Saturday 26 April 2014

German utilities fight renewable energy shift

Germany’s biggest utilities face dwindling market shares as the shift torenewable energy spurs regional power generation and storage technology, a senior member of Chancellor Angela Merkel’s party said.

Electricity companies are “fighting something of their last stand,” Christine Lieberknecht, the Christian Democratic Union premier of Thuringia state, said in an interview. “In a few years, nobody will even talk about it anymore because the technology for decentralization of power production and energy self-determination will make such strides.”
That vista suggests a deepening crisis for EON SE and RWE AG, Germany’s biggest utilities, whose profits are slumping as Merkel pushes plans to close all 17 German nuclear reactors by 2022 in response to the Fukushima meltdown in Japan in 2011. Both companies produce mostly conventional energy.
Germany’s energy landscape is shifting as renewable sources grab revenue while consumers and companies criticize rising power costs that are three times higher than in the U.S., in part due to taxes and subsidies to promote renewable energy.

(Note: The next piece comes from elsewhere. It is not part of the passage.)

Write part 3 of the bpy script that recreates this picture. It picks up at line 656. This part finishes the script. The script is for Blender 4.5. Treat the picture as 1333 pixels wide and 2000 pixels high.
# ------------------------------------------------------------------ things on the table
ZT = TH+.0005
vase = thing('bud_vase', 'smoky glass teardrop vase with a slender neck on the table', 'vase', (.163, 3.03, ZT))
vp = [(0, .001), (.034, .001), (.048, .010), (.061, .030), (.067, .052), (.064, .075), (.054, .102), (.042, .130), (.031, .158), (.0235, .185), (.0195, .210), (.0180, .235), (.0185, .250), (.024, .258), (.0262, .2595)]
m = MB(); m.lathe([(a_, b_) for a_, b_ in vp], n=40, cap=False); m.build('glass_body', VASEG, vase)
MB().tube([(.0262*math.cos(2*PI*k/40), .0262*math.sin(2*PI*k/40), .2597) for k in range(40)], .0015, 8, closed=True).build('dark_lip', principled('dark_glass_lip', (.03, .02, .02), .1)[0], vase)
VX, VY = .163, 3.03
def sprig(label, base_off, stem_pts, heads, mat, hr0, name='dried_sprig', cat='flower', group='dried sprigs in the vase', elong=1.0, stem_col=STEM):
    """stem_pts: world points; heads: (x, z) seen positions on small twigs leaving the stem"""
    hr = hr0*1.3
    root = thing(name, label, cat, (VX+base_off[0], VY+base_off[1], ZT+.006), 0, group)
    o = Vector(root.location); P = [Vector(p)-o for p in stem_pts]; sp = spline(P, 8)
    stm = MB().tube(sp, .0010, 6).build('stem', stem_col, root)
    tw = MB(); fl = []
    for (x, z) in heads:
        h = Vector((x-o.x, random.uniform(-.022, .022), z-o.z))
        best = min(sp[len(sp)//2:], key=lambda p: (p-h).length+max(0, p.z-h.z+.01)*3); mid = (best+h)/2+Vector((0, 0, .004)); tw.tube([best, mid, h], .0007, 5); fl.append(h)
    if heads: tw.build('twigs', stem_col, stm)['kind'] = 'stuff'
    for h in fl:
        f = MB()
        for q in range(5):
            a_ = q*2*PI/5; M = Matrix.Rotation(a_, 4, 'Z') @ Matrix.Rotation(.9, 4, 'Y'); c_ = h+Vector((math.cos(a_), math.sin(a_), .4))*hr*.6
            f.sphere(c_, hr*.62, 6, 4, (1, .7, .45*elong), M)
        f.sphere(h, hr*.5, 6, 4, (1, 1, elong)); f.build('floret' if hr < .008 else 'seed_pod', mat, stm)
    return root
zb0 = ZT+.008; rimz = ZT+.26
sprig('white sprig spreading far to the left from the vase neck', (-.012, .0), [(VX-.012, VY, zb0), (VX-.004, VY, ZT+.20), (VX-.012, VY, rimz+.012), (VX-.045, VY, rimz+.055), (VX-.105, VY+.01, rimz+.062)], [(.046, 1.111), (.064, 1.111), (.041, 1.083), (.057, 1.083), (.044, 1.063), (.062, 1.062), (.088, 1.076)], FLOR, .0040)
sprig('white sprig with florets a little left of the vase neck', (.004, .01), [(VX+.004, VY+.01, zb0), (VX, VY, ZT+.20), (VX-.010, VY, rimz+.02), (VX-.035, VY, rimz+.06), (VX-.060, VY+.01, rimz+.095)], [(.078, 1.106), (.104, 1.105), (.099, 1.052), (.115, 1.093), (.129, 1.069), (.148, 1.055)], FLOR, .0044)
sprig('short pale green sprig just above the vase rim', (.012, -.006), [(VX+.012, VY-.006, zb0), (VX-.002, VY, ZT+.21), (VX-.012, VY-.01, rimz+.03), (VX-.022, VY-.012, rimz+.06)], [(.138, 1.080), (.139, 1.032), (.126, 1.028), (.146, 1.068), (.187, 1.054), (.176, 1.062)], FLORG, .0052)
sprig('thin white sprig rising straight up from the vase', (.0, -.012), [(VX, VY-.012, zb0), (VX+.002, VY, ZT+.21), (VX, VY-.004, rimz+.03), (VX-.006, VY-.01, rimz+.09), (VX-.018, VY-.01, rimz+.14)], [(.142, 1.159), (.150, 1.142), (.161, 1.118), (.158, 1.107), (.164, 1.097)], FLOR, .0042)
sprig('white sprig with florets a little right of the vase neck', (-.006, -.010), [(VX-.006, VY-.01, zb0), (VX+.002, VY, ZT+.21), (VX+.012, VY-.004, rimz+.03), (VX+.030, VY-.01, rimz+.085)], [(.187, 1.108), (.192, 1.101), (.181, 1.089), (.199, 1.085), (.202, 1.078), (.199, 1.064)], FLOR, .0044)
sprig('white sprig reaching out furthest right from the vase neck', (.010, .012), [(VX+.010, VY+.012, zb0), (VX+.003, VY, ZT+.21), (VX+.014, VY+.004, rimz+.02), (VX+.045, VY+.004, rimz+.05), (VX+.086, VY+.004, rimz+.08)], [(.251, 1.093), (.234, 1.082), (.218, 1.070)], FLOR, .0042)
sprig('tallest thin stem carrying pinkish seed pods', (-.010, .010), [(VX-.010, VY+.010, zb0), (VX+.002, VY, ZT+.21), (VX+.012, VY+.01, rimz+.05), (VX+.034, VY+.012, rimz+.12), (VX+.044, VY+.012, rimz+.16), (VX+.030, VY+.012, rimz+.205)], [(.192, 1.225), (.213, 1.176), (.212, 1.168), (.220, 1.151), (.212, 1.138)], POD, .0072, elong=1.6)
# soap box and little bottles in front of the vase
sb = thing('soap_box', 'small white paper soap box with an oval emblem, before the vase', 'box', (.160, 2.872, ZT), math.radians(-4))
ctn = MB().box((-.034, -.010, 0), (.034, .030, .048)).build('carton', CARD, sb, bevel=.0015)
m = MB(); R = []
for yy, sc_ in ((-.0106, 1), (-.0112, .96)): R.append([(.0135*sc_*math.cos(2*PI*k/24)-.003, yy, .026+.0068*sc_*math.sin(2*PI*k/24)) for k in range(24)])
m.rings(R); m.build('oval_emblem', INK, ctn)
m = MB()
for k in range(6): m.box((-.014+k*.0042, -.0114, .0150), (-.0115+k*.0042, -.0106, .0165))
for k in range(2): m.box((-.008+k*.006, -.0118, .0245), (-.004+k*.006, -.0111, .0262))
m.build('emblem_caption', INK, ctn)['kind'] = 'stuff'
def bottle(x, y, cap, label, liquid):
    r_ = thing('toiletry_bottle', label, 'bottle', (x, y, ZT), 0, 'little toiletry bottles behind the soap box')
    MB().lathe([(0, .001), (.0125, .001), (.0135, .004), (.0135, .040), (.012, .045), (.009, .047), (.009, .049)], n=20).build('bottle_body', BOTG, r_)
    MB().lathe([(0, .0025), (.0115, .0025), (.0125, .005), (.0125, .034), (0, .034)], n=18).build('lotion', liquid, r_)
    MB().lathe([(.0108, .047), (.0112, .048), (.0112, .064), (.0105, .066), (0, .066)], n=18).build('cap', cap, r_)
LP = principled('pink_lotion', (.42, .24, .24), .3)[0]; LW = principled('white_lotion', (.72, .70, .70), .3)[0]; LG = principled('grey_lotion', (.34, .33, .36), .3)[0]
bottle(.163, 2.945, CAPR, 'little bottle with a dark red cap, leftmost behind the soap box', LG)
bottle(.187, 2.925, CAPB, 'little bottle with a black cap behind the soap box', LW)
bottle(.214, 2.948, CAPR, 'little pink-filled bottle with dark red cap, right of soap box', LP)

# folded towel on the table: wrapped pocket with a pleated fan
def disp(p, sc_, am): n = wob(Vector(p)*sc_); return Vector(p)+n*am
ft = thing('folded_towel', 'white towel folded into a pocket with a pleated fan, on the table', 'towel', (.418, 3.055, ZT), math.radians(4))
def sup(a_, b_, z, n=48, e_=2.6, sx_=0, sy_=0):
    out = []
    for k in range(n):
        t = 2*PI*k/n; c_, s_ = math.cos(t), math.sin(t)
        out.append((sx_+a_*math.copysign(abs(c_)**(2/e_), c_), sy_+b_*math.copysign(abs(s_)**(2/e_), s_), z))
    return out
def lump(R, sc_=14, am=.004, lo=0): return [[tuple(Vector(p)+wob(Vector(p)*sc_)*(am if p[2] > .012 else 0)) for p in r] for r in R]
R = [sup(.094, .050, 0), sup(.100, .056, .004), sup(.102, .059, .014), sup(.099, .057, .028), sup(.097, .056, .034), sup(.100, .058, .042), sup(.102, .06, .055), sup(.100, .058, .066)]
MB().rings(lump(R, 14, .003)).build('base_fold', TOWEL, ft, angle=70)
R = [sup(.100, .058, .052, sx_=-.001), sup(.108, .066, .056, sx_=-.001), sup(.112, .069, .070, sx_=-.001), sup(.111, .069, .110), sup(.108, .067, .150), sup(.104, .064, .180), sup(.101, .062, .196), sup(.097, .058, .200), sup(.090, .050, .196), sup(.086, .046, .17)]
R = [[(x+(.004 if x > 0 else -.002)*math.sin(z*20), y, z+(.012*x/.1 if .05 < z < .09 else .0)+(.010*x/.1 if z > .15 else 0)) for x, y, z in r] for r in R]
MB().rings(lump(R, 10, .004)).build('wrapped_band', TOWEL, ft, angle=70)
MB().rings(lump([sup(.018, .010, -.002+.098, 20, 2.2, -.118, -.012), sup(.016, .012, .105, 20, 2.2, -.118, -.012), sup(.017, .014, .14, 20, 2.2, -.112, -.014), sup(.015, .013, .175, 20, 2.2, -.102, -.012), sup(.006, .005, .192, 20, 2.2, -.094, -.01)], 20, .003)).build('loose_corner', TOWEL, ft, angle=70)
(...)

Merkel plans to more than triple Germany’s renewable share to 80 percent by 2050 from about a quarter now.
Essen-based RWE generated 6.4 percent of its power from alternative energy sources last year, compared with almost double that at Dusseldorf-based EON, Germany’s biggest utility by market capitalization.

Earnings Erosion

EON expects profit to fall as much as 33 percent this year on asset sales and lower earnings in Russia and at its commodities unit. RWE last year posted its first loss since World War II and may face worse losses going forward. Late yesterday, RWE shareholders backed a proposed capital increase of as much as 20 percent, subject to approval by RWE’s supervisory board.
“I am an absolute technology optimist as far as electrical storage capacities go,” Lieberknecht said in the interview in her office in Erfurt, the eastern state’s capital, on April 11. “It’s not science fiction that energy will be produced locally. All you can do is perhaps delay it a bit -- but it’s coming.”
Many big European utilities are caught between a weak economy that undermines power demand and policies that favor wind parks and solar panels over traditional power plants. Usually a safe haven for investors in troubled economic times, European utility stocks fell 12 percent in the past four years as the wider market gained 23 percent. German utilities will cut more jobs in 2014 and close unprofitable power plants, Hildegard Mueller, head of the BDEW utility lobby, said in January.

Merkel Parallels

A member of the CDU’s national executive, Lieberknecht, 55, shares parallels with Merkel. Both grew up formerly communist East Germany, both are daughters of Lutheran pastors and both were plucked from relative obscurity by Chancellor Helmut Kohl and given senior positions in the CDU in 1991.
Merkel, 59, was elected chancellor in 2005 and Lieberknecht has been Thuringia’s prime minister since 2009. Their interests may diverge on how to make Merkel’s energy strategy work. Lieberknecht said plans to expand Germany’s grid of high-voltage power lines need to be scaled back. While there has to be a national German power grid with several main power lines, “there’s an awful lot that will be decided at the regional level,” she said.

State Squabble

Thuringia has agreed to build a high-voltage line through the environmentally sensitive Thuringian Forest, Lieberknecht said. The state opposes plans for another power line between Halle in eastern Germany and the Bavarian city of Augsburg to the southwest, she said. Thuringia can’t be Germany’s “beast of burden” for expanding the power grid, the state government complains in a statement.
States like next-door Bavaria, Germany’s second-biggest regional economy after North Rhine-Westphalia and home to Bayerische Motoren Werke AG and Siemens AG, don’t need large- scale electricity flows from lignite or wind in central and northern Germany, Lieberknecht said. Bavaria has untapped capacity in biomass and hydroelectric power near the Alps and can add gas-powered plants as backup, she said. “They’re already leading the pack with solar energy,” she said. “They can do it. The question is if they want to.”